Look at Southern California. It's one huge fuel dump -- gasoline, kerosene, flammable material used in homes, trees and other plants of all kinds, huge concentrations of nitrogen-rich material (such as the Bandini fertilizer processing and storage works in downtown Los Angeles), asphalt, chemical plants, and on and on and on. One hydrogen bomb with a yield of 1.5 megatons detonating in the industrial zone of Los Angeles could set everything there that wasn't immediately vaporized by the initial heat of the bomb on fire, as burning material carried by the wind set fire to structures that had not initially been set on fire by radiant heat from the bomb. That would generate a firestorm that might end up gutting the entire Basin -- and firestorms suck all the oxygen in for miles around to feed themselves, causing what's left of the oxygen to be sorely depleted over an area about the size of Southern California. Without people to plant more trees and other plants to replace those destroyed in that firestorm, it could take quite awhile for plants everywhere else to liberate enough oxygen from atmospheric carbon dioxide to restore at least partially oxygen in the air over that area.

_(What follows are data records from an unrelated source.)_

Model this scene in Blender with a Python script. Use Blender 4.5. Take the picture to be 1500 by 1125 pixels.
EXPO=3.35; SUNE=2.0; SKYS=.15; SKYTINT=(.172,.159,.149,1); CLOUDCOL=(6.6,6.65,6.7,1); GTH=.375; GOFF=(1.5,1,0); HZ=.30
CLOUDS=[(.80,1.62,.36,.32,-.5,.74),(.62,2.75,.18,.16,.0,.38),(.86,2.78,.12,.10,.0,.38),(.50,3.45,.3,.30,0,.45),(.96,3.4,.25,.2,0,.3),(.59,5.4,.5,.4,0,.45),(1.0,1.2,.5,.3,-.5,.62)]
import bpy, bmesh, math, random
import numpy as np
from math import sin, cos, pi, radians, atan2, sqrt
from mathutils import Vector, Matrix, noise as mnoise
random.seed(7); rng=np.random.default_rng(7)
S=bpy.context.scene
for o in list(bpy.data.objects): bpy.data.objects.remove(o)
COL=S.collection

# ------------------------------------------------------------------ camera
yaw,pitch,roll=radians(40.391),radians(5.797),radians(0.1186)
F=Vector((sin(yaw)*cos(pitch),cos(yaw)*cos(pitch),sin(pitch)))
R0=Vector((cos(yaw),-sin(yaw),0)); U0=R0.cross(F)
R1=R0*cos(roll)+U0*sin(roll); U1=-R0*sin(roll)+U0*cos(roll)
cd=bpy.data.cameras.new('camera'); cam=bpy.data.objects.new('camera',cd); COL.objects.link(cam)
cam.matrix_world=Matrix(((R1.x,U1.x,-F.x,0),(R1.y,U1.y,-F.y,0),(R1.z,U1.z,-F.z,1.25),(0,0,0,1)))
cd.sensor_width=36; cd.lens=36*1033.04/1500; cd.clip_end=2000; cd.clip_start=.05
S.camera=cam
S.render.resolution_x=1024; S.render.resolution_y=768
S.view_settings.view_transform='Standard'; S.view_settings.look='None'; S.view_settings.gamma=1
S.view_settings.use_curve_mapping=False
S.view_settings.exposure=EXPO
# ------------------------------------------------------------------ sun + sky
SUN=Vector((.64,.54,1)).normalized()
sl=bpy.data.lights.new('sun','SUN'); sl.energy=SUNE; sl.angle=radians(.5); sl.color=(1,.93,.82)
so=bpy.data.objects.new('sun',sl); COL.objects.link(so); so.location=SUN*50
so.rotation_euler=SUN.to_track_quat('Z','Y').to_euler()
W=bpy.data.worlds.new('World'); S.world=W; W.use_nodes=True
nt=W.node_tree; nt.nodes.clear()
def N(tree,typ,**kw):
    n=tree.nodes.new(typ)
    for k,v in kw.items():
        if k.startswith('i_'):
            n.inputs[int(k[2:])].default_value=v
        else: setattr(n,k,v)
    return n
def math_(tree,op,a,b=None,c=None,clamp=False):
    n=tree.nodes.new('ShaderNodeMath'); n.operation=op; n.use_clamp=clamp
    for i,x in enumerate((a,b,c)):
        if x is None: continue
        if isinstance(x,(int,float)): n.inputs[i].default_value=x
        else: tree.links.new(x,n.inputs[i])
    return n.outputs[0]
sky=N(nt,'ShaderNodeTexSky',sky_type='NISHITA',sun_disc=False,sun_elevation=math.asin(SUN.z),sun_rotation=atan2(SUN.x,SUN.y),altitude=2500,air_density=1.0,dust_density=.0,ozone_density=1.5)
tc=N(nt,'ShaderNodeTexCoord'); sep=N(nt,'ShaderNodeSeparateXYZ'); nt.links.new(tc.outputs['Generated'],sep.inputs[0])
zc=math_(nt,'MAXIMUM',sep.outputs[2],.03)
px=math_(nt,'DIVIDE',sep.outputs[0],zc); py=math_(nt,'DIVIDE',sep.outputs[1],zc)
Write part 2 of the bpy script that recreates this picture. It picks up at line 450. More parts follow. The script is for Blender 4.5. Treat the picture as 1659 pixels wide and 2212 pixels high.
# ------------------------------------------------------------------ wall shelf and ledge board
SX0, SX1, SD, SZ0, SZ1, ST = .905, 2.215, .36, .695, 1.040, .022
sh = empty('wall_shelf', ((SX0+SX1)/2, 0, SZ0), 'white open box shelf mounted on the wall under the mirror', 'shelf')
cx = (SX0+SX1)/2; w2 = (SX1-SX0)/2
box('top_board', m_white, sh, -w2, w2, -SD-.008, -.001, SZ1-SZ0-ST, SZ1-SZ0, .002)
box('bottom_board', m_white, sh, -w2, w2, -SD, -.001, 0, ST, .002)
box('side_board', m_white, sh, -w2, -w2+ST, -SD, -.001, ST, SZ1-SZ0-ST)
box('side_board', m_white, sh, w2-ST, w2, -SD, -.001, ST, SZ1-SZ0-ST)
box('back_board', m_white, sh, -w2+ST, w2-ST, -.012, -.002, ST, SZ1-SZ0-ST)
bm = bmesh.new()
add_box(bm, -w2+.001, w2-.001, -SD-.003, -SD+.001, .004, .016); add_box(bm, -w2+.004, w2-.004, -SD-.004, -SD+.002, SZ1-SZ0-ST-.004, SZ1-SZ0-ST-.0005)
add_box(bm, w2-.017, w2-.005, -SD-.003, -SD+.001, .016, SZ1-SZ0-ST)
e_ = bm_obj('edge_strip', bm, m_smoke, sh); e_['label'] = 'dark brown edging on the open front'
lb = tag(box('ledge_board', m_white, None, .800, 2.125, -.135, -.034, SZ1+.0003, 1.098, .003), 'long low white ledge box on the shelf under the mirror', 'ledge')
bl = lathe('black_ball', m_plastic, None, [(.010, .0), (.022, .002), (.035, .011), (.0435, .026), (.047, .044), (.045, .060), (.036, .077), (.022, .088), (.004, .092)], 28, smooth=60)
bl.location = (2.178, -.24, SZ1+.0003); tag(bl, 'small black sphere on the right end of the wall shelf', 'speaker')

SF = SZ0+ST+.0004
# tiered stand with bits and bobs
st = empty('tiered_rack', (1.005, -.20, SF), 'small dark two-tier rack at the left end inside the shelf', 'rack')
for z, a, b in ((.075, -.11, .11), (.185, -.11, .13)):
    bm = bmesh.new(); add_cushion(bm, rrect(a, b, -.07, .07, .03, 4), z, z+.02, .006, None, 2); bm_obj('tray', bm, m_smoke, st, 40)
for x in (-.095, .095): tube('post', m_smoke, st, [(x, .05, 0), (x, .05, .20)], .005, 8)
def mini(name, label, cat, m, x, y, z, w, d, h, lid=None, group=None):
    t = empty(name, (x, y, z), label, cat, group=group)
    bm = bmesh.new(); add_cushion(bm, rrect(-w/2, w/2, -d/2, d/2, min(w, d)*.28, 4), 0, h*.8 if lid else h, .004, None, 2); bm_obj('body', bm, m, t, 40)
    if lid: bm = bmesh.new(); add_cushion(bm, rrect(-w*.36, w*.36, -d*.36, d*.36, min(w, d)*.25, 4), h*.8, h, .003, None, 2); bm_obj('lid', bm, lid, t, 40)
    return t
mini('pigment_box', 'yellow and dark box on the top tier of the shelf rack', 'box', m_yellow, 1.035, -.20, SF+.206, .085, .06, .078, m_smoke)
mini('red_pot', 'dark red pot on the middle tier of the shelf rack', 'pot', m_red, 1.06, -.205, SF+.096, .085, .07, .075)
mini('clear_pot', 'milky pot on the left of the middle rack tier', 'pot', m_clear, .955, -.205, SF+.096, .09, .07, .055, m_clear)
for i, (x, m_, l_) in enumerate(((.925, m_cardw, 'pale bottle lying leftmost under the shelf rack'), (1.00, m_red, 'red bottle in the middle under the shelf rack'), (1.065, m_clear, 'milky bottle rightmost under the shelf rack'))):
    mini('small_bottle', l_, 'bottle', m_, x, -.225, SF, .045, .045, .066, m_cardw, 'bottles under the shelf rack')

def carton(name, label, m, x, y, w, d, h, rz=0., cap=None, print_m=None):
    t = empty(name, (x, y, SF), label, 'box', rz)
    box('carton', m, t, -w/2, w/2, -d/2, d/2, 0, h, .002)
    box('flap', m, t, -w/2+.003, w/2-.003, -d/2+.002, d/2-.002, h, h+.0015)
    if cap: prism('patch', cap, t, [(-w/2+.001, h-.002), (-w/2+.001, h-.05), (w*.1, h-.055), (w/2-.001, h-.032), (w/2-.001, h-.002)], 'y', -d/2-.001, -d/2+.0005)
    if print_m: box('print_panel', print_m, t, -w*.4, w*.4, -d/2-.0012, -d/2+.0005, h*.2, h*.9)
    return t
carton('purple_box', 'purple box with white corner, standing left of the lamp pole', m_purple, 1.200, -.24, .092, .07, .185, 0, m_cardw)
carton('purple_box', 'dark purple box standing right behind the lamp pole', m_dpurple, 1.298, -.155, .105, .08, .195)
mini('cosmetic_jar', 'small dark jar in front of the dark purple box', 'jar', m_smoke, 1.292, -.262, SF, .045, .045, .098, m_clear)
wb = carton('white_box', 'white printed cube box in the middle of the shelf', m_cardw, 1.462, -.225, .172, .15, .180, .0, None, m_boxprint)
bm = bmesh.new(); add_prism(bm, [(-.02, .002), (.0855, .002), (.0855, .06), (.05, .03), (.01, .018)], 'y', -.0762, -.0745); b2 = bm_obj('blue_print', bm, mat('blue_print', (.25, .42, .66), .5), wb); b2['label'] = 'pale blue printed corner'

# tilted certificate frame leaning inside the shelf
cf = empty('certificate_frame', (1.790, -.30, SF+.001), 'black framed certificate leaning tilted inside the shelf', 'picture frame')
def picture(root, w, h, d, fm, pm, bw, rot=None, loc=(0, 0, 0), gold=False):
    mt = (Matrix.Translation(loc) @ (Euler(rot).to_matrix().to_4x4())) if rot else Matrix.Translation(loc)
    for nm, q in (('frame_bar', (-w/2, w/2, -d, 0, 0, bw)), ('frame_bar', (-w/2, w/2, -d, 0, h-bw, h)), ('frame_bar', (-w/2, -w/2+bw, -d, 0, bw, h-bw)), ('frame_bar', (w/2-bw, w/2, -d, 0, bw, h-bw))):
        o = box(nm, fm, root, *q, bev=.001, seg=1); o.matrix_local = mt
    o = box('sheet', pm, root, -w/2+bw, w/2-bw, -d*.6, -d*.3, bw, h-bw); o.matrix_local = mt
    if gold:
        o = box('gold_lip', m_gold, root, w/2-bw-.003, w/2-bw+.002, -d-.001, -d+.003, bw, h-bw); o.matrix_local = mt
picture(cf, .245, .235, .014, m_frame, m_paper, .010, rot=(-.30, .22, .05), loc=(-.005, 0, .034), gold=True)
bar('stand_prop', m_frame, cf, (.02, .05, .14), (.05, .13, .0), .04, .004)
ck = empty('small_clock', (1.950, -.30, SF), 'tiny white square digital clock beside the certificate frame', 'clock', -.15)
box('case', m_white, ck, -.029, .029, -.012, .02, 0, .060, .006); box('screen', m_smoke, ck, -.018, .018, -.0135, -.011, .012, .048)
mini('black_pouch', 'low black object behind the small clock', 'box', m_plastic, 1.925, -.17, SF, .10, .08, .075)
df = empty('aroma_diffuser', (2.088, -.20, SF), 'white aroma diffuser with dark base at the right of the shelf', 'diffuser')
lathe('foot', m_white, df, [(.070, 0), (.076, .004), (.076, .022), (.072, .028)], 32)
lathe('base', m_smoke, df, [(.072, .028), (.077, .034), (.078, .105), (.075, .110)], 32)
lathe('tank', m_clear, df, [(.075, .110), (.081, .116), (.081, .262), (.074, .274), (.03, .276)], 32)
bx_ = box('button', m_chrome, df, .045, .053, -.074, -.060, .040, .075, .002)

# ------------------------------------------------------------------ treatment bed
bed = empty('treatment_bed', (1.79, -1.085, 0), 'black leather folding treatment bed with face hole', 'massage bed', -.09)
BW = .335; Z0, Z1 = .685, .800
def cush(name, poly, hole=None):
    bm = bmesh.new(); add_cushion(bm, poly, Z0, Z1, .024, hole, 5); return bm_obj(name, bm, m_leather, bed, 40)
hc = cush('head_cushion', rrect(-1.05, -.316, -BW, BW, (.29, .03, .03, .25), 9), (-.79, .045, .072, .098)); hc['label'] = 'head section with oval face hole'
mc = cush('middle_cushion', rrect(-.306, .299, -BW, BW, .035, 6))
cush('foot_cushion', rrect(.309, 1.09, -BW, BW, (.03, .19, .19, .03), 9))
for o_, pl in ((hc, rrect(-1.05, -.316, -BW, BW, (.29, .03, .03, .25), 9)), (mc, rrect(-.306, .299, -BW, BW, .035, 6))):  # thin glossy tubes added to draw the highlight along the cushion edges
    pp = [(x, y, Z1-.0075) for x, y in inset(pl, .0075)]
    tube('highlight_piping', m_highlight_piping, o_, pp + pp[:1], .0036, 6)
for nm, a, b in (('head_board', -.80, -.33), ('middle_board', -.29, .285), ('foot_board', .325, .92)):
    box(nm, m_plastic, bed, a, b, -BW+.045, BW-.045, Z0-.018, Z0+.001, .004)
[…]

I did say "limited" thermonuclear war. Nukes would be used against Seattle, WA; Portland, OR; San Francisco, CA; Chicago, IL; New York City; Miami, FL; Washington, DC; Phoenix, AZ; and Santa Fe, NM. Europe and Russia become radioactive moonscapes, and China is hard hit by nukes and surrenders. Australia is hit by at least one H-bomb. And so on. But the total number of nuclear and thermonuclear devices used in this exchange is only about 7-8% of the 50,000-60,000 that could have been used by all.
galadrion
Sep. 27th, 2017 07:46 am (UTC)
How long after the "limited thermonuclear war"? That is a key datum, and not included in you inquiry. Immediately after, particularly after the firestorms burn out, then yes, there will be oxygen depletion in the burn zones... although it will be mitigated somewhat by the "Hungry Ghost" phenomenon (the convection mechanism driven by large-scale fires which draws in winds from all around themselves). Overall, I would guess that urban air in such zones, already sitting at around 17-20%, would probably temporarily drop, maybe as far down as 15%, but globally, the level wouldn't shift detectably. And with the increased convection driven by the "hot spots", even the combustion-driven oxygen depletion in the former urban zones would correct to closer to the global average, probably in less than a month - especially since the ongoing depletion factors (IC engines, primarily, but also industrial factors) would no longer be contributing on anywhere near the same scale.

Yes, radioactive fallout and other dangerous pollutants would be up after such an exchange, but unless you're talking about a much larger nuclear conflict than you seem to be implying, the active chemistry in the atmosphere isn't going to be altered all that much... and within a few weeks or a couple of months, any localized shifts in that chemistry are going to have settled back into equilibrium, assuming there aren't any ongoing drivers (such as the aforementioned IC engine/urban industrialization, which is what is currently depressing urban oxygen levels).